Optimizing wireless acoustic energy harvesting and communication with passive markers underwater

To enhance functionality of Acoustic Identification Tags (AID), passive markers designed as landmarks for Autonomous Underwater Vehicles (AUVs) [Satish et al., JASA 149 (2021)], the development of an accompanying battery free active communication platform was explored [Bhardwaj et al., JASA 152, 4 (2022)]. This platform utilizes custom piezoelectric transducers impedance matched for broadband operation, enabling concurrent acoustic energy harvesting and fast backscatter communication [Allam et al., SPIE 31, 9 (2022)]. The combination of these active and passive devices can improve AUV localization and information transfer for specific applications such as short-range search missions or AUV homing and docking.
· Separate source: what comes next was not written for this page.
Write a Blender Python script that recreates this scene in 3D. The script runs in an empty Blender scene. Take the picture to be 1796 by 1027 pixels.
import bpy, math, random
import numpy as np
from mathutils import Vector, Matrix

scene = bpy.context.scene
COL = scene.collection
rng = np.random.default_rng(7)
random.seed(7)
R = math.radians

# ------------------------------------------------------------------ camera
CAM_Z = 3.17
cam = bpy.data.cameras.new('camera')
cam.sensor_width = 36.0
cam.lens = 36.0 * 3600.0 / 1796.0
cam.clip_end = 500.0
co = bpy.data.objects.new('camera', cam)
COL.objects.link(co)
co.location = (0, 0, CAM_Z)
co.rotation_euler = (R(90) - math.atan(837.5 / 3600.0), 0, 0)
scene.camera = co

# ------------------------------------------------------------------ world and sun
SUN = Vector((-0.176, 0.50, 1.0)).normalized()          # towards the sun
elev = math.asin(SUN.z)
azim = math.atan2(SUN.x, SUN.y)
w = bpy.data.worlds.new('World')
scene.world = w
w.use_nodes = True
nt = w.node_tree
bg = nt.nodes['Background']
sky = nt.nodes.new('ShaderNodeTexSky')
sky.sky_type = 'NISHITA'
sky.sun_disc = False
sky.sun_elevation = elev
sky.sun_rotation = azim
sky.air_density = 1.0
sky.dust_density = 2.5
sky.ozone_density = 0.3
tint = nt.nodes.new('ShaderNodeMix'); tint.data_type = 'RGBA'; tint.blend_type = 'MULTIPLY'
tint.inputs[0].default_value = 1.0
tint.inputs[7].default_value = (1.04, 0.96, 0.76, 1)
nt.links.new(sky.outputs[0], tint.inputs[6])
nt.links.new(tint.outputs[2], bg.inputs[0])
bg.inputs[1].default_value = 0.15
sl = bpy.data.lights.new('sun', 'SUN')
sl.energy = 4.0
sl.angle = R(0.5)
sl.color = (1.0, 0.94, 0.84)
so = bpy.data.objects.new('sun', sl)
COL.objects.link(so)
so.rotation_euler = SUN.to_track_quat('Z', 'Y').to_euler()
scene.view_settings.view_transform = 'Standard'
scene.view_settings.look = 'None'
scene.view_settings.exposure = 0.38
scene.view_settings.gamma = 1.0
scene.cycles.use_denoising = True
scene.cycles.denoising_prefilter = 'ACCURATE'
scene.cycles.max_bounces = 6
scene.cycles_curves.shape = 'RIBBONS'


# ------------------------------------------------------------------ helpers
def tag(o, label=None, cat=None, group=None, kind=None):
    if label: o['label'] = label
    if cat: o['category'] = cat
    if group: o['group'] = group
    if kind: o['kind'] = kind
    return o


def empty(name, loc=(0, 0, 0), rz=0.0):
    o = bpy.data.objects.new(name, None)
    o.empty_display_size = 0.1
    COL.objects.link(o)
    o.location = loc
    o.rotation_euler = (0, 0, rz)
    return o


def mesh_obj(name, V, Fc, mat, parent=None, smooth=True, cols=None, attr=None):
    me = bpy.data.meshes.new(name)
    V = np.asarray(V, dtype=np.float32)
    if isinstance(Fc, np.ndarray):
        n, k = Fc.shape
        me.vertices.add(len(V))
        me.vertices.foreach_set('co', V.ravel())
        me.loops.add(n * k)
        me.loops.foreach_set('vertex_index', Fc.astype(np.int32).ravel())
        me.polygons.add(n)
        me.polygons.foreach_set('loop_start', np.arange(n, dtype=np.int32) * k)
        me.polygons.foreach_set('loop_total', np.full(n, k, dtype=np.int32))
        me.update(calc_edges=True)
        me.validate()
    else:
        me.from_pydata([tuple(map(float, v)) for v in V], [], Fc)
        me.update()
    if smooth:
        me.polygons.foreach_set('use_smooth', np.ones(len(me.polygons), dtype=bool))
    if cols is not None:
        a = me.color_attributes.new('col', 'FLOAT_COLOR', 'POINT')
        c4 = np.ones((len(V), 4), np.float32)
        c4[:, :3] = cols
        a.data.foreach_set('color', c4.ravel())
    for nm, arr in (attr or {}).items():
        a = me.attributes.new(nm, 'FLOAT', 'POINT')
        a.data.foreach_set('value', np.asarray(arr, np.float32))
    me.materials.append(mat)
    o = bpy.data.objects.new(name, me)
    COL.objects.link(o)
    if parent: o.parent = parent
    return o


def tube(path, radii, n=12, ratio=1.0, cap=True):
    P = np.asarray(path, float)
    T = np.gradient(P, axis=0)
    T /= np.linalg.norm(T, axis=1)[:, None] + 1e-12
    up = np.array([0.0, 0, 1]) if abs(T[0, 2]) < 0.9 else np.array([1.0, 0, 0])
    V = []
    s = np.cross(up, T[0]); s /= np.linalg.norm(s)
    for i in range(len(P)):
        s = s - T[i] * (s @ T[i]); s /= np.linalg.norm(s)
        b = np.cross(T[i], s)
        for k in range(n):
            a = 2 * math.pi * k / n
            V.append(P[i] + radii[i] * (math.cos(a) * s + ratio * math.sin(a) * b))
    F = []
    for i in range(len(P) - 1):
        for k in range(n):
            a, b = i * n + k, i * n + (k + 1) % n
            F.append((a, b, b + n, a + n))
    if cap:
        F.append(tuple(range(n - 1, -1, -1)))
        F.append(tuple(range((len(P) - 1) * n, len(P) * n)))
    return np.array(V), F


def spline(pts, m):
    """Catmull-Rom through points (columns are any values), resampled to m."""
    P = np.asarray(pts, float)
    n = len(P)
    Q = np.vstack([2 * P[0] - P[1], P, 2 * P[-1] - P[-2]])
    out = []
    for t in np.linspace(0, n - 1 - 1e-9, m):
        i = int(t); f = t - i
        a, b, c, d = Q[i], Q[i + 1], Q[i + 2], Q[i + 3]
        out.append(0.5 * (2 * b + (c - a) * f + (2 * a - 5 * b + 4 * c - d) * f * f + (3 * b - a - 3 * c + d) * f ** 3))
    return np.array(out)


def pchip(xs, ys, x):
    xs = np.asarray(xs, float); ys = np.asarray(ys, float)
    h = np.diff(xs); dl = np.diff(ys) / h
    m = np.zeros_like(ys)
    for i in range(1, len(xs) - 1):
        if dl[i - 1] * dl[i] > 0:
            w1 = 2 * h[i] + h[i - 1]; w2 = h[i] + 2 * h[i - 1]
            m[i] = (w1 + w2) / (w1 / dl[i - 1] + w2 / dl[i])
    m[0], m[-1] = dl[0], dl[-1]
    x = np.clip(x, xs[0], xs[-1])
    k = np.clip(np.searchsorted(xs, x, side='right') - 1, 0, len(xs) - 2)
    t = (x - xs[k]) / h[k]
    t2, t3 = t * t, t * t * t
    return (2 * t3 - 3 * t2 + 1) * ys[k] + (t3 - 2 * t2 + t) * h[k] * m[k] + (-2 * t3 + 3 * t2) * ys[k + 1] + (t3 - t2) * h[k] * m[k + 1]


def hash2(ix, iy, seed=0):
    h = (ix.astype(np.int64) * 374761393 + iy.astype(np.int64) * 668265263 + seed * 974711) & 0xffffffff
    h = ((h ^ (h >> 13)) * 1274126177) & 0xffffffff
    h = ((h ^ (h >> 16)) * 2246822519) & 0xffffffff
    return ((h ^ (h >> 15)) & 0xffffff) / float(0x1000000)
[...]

The design of this platform for underwater operations requires a balance of parameters such as center frequency and piezoelectric element dimensions to achieve a high range of operation, power efficiency and data rates, while minimizing attenuation and spreading losses challenges. The design process for piezo selection, acoustic and electrical impedance matching, transducer casing design, and the experimental evaluation of the chosen 350 kHz design will be discussed. This approach was validated experimentally to quantify performance metrics such as the maximal range, data rates using various standard communication such as Frequency Shift Keying (FSK) and Amplitude Modulation (AM).